A estratégia propõe várias medidas, como:
- a criação de redes pedonais coerentes nos centros urbanos, incorporando passeios, praças e ruas pedonais ou de coexistência, de forma contínua, segura e confortável, ausente de barreiras arquitetónicas e urbanísticas, acompanhada por medidas de amenização de temperaturas e do espaço urbano, contemplando mobiliário que promova a estadia e o descanso principalmente para crianças e idosos;
- a implementação de medidas de acalmia de tráfego que destaquem a via pública não somente enquanto espaço dedicado à função de circulação rodoviária, mas também como espaço de fruição e convivência;
- o desenvolvimento de um manual de desenho de espaço público, que possa ser adoptado pelas autarquias e constituir-se como parte integrante dos regulamentos municipais no âmbito da urbanização/edificação;
- o incremento de zonas exclusivamente pedonais nos centros históricos, servidas por transportes públicos e dotadas de estacionamento em número adequado na envolvente;
- a criação de programas de mobilidade escolar pedonal, como “comboios pedonais” e ruas escolares sem carros, e o estimular da investigação académica na mobilidade pedonal;
- a promoção de caminhos pedonais e trilhos rurais para fins de lazer e turismo, bem como o reforço de espaços urbanos verdes e azuis;
- a formação específica de técnicos municipais, urbanistas e profissionais da saúde para a promoção do andar a pé, e a realização de campanhas de comunicação para promover as deslocações pedonais;
- a fiscalização sobre a utilização do espaço público e ocupação de passeios por automóvel;
- a articulação do andar a pé com os sistemas de transporte público, com zonas de embarque e desembarque seguras, práticas, autónomas e acessíveis;
- a possibilidade de transferir parcialmente os impostos arrecadados com a aquisição e circulação de veículos automóveis para a promoção da mobilidade activa, e a criação de incentivos fiscais para quem se desloque a pé.
A Estratégia Nacional para a Mobilidade Activa Pedonal (ENMAP) 2030 passou por um processo de consulta pública, em que cidadãos, associações e outras entidades puderam apresentar os seus contributos.

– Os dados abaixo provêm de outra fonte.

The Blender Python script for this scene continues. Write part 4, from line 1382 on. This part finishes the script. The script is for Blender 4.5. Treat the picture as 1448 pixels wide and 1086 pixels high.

Um dos participantes foi Mário Alves, secretário-geral da Federação Internacional de Peões e presidente do movimento Estrada Viva; ouvido pelo Público, o especialista em mobilidade pedonal referiu que nem todos os países europeus têm a preocupação de desenhar uma estratégia para a mobilidade pedonal, mas que é importante haver recursos humanos e dinheiro para a sua execução.
Na verdade, o documento estratégico agora publicado define a visão, as metas e estabelece as medidas, mas não quantifica nem especifica o financiamento necessário para a sua execução. Diz apenas que a estratégia deverá ser concretizada “através de uma adequada e crescente disponibilização de meios financeiros, técnicos e humanos” e também dos orçamentos de Estado, municipais e intermunicipais, bem como de fundos comunitários. Ou seja, a concretização da Estratégia Nacional para a Mobilidade Activa Pedonal 2030 dependerá não só da Administração Central, mas também de cada um dos municípios e das respectivas Comunidades Intermunicipais/Áreas Metropolitanas.
“As práticas internacionais demonstram que o valor investido na promoção efetiva da mobilidade pedonal tem retorno em todos os múltiplos fatores com que esta interfere tais como saúde pública, economia e emprego, turismo, ambiente, qualidade da interação social e sensação de segurança”, é reconhecido no documento.
A publicação da Estratégia Nacional para a Mobilidade Activa Pedonal 2030 em Diário da República surge um mês depois de esta ter sido aprovada em Conselho de Ministros (foi no dia 1 de Junho). A ENMAP vai ser gerida por um grupo de trabalho com um coordenador e dois elementos, podendo admitir um terceiro membro se necessário, que tem um milhão de euros para gerir ao longo deste ano. Esse grupo, que está integrado no IMT – Instituto da Mobilidade e Transportes, é o mesmo que está a trabalhar já na Estratégia Nacional para a Mobilidade Ciclável (ENMAC) 2020-2030; as duas estratégias (a pedonal e a ciclável) deverão ser integradas num único documento até ao final deste ano.